Quotulatiousness

September 7, 2017

QotD: The United Nations, the “ratty old sofa of geopolitics”

Filed under: Bureaucracy, Humour, Politics, Quotations, USA — Tags: , , — Nicholas @ 01:00

Years ago I asked my father why a ratty old sofa was still in the house. He replied simply: It’s there because it’s there. The words had a strange finality about them. Almost metaphysical in their profundity. What we were talking about was a sofa purchased years ago, used and abused by the family, and then unceremonious shunted into an obscure room when the newer model arrived. As I recall on delivery day there had been talk of carting away the ratty old sofa. The haulers had offered to take it — for a price. My father balked and so it has remained. A dusty old sofa living out its days, slowly crumbling into the parquet.

The philosophy of furnishing a suburban home is important. It reveals something about the human psyche. When we spend a lot of time and effort bringing something into our lives, we become reluctant to dispense with it. When that particular something is a big and bulky item, requiring much effort to remove, lethargy places its death grip upon it. Think of how many things in your life where you can say: It’s there because it’s there.

Gingerly moving from the life of individuals to the life of nations we run into the same problem. Things that are there because no one has bothered to get rid of them. In the dim and distant recesses of the national memory a purpose was once understood. That purpose is long done and gone. Habit and lethargy defend the otherwise indefensible. This brings us to the ratty old sofa of geopolitics: The United Nations.

In one of those fits of New Deal liberalism that has cost America so much in treasure — and occasionally blood — it was resolved after the Second World War that world peace would be secured by creating a council of nations. This was suppose to be a new and improved version of the League of Nations. The much maligned League had been set-up after the First World in a fit of Wilsonian liberalism. It too was designed to secure world peace. Rather than junk the original concept entirely the United Nations simply tweaked it. As generations of history textbooks have wisely explained the neo-league had a Security Council which recognized the reality of Great Power politics.

[…]

The UN has been far more successful than the League of Nations in one very important way: It has survived. The most important thing for any bureaucracy is to survive. Accomplishing its intended goal is secondary if not outright dangerous. If the War on Poverty had been won why would we need three-quarters of the federal government? If complete world peace existed then the UN would look even more pointless than it does now.

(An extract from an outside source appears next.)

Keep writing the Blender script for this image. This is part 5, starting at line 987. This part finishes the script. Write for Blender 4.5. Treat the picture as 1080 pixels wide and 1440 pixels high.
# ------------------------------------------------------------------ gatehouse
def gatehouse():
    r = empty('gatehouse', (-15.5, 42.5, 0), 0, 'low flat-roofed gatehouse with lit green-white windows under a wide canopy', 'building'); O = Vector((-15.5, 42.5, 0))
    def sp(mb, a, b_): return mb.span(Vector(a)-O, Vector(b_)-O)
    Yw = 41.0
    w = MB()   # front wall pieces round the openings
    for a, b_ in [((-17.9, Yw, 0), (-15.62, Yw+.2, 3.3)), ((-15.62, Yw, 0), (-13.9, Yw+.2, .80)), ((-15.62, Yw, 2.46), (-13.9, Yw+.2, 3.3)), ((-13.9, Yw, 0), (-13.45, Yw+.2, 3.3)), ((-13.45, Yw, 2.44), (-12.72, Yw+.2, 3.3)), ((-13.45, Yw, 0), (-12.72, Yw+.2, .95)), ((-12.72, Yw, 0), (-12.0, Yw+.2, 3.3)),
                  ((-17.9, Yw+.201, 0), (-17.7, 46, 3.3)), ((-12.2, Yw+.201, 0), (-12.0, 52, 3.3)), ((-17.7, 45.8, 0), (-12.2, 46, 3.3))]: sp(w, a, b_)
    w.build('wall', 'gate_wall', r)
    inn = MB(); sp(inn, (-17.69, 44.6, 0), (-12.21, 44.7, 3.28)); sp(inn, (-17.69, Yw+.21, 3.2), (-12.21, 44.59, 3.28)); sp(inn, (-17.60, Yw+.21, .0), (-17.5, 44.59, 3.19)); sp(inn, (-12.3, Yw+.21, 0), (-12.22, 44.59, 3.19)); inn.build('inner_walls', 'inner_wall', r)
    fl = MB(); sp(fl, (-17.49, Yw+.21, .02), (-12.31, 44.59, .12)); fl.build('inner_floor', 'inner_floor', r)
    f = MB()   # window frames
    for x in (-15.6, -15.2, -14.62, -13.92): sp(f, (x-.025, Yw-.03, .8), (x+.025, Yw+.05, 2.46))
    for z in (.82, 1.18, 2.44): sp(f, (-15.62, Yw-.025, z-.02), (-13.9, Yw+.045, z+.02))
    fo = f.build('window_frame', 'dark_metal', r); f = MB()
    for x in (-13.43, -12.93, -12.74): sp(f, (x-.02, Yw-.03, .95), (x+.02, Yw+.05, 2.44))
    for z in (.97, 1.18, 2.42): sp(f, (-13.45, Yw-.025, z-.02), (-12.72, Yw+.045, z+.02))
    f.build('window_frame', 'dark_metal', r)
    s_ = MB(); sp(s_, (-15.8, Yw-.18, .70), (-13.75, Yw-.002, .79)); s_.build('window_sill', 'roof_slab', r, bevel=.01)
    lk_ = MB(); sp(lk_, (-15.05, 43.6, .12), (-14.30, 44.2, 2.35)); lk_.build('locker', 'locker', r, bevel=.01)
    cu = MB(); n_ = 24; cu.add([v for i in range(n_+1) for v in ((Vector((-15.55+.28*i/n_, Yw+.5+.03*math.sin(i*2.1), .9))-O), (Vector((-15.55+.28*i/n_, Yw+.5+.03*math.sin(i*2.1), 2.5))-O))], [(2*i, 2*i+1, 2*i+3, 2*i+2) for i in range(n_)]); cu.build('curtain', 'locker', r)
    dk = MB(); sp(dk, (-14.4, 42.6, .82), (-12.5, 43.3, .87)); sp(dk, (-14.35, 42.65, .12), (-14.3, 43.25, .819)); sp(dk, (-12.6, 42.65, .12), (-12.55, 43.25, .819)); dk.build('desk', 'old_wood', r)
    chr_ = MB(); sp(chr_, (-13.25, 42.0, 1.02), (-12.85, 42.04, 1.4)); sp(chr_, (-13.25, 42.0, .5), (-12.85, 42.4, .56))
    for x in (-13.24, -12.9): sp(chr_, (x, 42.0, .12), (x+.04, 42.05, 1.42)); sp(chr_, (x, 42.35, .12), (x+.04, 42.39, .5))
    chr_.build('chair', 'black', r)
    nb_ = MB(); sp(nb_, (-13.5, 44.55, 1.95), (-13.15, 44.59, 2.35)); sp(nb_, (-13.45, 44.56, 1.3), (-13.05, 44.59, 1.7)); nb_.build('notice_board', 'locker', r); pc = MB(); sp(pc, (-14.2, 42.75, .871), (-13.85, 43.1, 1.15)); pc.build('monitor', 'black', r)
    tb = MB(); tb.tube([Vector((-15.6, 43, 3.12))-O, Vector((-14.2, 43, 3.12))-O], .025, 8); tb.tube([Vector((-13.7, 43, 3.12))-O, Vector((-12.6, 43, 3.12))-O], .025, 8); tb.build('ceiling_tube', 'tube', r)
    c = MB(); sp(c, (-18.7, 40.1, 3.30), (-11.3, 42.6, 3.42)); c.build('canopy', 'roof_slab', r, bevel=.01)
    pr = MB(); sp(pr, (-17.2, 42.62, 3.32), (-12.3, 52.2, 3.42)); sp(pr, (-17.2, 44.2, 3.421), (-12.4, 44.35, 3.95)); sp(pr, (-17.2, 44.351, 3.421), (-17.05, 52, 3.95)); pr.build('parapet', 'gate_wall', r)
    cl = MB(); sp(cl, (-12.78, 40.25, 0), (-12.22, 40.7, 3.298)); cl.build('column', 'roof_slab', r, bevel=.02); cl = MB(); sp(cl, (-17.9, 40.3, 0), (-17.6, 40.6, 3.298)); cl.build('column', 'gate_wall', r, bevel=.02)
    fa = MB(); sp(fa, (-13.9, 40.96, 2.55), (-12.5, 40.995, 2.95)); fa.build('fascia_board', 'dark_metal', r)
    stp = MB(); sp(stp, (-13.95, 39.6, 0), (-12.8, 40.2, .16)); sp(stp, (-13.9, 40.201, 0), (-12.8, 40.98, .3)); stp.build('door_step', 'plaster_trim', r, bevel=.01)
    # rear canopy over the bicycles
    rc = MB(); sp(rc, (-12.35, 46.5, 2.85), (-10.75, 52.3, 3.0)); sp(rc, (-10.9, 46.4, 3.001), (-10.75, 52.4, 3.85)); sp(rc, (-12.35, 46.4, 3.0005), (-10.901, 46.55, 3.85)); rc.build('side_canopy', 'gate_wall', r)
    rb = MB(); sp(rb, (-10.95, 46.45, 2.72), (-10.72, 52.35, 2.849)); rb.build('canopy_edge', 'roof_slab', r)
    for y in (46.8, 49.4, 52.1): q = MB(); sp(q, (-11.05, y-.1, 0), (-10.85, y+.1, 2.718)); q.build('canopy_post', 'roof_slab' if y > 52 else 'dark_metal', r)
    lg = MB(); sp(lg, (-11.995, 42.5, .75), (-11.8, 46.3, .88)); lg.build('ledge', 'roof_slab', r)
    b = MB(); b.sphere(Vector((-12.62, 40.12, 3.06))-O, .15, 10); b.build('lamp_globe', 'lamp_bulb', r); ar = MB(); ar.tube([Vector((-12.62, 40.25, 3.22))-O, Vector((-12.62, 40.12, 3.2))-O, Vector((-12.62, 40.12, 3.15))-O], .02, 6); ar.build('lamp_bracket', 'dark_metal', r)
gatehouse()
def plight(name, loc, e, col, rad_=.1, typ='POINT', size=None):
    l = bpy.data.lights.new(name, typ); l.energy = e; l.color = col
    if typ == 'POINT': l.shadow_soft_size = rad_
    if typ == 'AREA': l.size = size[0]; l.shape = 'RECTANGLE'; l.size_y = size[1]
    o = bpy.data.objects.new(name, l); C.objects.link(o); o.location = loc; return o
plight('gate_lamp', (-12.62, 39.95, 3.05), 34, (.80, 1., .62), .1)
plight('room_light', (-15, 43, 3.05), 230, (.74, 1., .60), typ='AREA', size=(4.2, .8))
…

The key to the UN’s survival has been one thing: Guilt tripping the United States. Suggesting that if the US failed to fund the UN it would lead to war and devastation through out the globe. Financially the UN cannot survive without American largesse. Diplomatically it exists at the sufferance of the American government, occupying prime Manhattan real estate in defiance of economics and common sense. Had they put the General Assembly building in Newark perhaps the foreign diplomats would have all gone home by now.

Richard Anderson, “The Greatest Waste of Money On Earth”, The Gods of the Copybook Headings, 2015-09-29.